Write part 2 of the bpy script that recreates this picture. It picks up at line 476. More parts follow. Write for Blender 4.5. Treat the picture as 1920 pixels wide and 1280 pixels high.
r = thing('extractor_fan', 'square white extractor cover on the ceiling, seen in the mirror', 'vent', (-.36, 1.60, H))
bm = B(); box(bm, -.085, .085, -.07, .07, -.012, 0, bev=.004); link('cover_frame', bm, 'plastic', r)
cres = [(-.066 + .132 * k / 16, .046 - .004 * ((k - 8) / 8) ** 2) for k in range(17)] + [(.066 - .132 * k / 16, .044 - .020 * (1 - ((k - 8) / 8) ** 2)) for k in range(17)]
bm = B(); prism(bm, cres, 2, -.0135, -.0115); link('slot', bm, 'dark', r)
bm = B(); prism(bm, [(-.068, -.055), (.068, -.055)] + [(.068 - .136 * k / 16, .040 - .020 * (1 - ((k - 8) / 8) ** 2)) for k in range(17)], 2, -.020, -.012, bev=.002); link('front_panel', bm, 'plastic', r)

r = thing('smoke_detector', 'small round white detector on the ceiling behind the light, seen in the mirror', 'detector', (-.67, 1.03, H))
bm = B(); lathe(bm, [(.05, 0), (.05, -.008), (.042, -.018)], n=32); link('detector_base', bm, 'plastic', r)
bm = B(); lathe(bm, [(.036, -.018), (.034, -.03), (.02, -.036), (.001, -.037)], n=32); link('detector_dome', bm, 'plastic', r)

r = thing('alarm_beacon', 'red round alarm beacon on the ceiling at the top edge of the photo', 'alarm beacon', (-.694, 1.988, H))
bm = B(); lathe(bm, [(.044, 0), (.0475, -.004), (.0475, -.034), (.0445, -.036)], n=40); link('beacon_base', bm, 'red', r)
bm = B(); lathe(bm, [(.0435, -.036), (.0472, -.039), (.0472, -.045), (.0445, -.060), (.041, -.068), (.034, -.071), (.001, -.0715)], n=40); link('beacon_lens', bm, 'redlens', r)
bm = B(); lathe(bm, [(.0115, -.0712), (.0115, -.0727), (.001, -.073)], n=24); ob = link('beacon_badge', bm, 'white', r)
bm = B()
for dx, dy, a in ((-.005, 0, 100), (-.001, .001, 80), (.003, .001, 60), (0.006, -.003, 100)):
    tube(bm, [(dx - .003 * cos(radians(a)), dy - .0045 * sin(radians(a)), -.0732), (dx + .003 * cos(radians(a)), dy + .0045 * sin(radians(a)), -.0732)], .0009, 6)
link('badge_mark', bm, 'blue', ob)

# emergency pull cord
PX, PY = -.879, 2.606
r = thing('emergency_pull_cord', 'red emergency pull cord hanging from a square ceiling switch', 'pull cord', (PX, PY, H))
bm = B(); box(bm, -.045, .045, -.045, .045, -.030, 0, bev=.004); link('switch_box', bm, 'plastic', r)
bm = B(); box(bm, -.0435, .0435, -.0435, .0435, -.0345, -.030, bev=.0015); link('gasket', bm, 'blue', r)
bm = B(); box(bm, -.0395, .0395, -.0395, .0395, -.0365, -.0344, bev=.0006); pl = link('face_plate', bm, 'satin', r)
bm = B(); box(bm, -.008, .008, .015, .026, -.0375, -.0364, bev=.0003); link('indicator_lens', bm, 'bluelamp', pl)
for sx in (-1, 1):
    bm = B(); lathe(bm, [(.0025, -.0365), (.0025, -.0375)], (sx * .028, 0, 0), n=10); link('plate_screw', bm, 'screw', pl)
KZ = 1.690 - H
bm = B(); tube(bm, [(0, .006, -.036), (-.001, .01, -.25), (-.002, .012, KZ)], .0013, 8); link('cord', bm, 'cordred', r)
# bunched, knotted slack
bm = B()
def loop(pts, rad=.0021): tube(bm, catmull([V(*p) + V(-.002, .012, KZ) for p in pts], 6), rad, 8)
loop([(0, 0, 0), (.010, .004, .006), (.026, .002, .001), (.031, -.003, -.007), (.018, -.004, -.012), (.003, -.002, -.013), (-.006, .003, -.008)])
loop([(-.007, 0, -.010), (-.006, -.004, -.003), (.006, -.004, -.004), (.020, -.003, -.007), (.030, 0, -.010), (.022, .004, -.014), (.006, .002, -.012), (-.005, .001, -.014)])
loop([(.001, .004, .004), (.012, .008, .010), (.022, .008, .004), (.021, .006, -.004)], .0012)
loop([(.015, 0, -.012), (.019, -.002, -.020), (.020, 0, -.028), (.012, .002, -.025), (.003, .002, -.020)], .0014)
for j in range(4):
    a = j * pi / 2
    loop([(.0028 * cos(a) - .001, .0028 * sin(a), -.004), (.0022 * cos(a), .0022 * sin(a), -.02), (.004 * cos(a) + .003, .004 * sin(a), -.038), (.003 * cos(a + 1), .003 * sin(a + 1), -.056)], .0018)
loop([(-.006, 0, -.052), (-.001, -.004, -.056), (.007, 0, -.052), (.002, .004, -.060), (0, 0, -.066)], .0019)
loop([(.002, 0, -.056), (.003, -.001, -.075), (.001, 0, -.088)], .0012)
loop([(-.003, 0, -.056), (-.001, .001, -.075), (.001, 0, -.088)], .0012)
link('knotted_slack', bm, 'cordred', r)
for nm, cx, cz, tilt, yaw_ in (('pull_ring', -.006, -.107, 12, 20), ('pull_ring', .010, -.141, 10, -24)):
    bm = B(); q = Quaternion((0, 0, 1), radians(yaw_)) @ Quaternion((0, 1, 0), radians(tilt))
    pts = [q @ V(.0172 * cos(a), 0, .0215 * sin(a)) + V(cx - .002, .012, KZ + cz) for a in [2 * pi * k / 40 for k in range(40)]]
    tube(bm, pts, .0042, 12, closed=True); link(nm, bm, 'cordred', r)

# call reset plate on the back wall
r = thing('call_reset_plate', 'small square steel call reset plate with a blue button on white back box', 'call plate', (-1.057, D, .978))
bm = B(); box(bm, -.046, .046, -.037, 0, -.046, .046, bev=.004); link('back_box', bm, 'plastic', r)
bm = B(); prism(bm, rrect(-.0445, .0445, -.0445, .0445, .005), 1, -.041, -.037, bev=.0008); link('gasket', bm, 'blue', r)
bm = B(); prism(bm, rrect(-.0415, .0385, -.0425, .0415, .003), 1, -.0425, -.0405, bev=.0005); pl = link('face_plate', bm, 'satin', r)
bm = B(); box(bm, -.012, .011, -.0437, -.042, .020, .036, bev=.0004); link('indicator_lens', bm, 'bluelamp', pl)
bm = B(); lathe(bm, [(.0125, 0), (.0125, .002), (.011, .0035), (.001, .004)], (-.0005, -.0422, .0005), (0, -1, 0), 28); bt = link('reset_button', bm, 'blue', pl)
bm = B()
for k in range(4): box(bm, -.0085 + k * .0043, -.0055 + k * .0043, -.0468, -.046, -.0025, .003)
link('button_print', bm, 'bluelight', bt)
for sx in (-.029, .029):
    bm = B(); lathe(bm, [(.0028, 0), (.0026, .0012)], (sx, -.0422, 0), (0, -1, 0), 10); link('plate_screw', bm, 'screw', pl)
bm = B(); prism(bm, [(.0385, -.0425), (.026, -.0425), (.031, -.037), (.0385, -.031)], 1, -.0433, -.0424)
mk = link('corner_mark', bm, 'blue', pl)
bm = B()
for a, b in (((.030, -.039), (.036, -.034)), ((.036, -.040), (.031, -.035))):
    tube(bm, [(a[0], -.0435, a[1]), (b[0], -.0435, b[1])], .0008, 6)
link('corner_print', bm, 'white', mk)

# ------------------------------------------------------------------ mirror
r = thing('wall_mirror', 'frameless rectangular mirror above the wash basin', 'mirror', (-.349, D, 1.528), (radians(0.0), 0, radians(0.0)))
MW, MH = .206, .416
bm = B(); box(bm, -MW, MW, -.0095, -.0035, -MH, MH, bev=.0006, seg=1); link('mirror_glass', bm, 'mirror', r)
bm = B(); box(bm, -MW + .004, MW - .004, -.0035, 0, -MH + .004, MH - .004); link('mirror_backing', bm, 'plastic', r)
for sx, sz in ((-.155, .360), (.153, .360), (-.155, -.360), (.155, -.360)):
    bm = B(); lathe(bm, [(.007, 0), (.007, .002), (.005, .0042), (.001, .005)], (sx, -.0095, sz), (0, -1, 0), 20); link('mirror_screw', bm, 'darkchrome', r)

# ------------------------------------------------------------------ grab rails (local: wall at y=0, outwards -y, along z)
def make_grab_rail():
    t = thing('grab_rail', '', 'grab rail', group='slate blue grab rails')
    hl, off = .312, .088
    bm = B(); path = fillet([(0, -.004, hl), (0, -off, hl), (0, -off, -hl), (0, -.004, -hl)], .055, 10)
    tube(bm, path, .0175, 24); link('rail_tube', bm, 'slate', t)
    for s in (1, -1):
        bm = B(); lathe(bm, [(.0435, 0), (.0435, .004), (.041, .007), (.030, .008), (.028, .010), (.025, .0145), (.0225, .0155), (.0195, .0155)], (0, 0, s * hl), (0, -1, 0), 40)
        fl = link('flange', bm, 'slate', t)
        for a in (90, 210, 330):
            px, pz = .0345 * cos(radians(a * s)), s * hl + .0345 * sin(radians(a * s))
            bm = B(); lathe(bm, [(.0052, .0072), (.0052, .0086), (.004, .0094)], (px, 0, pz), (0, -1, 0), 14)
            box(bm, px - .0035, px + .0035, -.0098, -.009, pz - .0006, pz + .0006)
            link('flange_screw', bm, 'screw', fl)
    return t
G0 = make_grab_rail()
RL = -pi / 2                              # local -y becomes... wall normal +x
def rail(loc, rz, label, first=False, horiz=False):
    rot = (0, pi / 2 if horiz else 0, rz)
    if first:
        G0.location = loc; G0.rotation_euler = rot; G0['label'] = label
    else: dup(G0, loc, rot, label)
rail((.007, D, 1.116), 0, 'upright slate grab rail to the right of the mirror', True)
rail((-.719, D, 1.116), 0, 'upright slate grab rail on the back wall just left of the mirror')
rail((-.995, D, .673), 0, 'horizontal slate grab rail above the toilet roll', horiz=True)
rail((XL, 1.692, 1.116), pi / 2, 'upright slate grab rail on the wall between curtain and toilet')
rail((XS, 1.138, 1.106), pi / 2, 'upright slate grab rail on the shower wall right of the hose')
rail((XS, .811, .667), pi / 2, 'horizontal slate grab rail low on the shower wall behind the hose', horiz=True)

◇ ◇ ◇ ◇

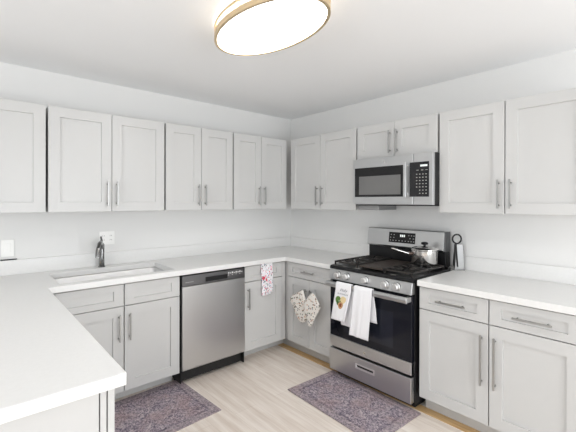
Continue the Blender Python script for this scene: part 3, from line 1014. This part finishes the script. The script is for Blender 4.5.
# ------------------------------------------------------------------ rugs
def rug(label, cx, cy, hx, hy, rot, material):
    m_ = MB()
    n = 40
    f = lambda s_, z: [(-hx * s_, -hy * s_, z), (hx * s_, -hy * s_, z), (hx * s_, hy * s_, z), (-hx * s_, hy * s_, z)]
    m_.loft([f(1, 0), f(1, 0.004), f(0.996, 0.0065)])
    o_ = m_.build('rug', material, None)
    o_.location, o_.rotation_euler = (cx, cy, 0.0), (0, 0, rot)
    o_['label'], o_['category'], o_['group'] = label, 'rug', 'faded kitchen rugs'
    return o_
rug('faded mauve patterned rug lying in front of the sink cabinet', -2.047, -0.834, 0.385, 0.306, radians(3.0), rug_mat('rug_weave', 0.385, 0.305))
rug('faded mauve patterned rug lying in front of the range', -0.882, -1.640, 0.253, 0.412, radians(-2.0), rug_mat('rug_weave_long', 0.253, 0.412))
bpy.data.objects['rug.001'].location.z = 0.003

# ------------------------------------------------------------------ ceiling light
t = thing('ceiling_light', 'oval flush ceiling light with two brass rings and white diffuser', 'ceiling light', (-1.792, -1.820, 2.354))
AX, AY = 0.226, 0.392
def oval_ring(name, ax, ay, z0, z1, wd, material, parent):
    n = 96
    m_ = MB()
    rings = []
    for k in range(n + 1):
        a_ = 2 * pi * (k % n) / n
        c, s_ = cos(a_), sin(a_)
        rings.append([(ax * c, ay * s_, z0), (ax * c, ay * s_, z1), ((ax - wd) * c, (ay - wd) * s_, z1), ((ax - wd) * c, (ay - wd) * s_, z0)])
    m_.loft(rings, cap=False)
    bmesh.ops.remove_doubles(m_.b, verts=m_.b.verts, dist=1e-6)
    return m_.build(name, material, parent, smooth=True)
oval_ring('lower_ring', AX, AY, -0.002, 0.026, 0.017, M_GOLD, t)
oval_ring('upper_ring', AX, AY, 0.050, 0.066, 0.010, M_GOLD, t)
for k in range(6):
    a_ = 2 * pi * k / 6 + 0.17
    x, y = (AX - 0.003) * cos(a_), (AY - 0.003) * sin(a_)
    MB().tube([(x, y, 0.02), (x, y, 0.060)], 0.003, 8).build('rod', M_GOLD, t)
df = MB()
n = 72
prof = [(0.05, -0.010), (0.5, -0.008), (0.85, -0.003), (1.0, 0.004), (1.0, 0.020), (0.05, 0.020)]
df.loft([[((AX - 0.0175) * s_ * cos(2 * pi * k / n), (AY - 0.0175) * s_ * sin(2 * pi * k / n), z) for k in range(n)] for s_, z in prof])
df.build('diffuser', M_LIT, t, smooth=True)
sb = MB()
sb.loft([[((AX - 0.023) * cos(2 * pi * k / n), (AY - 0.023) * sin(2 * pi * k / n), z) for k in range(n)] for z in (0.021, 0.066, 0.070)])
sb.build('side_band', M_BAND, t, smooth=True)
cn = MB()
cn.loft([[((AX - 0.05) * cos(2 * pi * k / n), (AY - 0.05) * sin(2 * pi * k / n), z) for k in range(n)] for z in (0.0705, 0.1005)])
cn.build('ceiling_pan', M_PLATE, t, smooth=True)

◇ ◇ ◇ ◇

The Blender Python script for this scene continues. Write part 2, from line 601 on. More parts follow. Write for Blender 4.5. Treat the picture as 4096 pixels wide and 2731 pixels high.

◇ ◇ ◇ ◇

**Instructions for the task**. Look through the listing above. Pick out each line with "Python" and copy it.

**Response to this exercise**.
Continue the Blender Python script for this scene: part 3, from line 1014. This part finishes the script. The script is for Blender 4.5.
The Blender Python script for this scene continues. Write part 2, from line 601 on. More parts follow. Write for Blender 4.5. Treat the picture as 4096 pixels wide and 2731 pixels high.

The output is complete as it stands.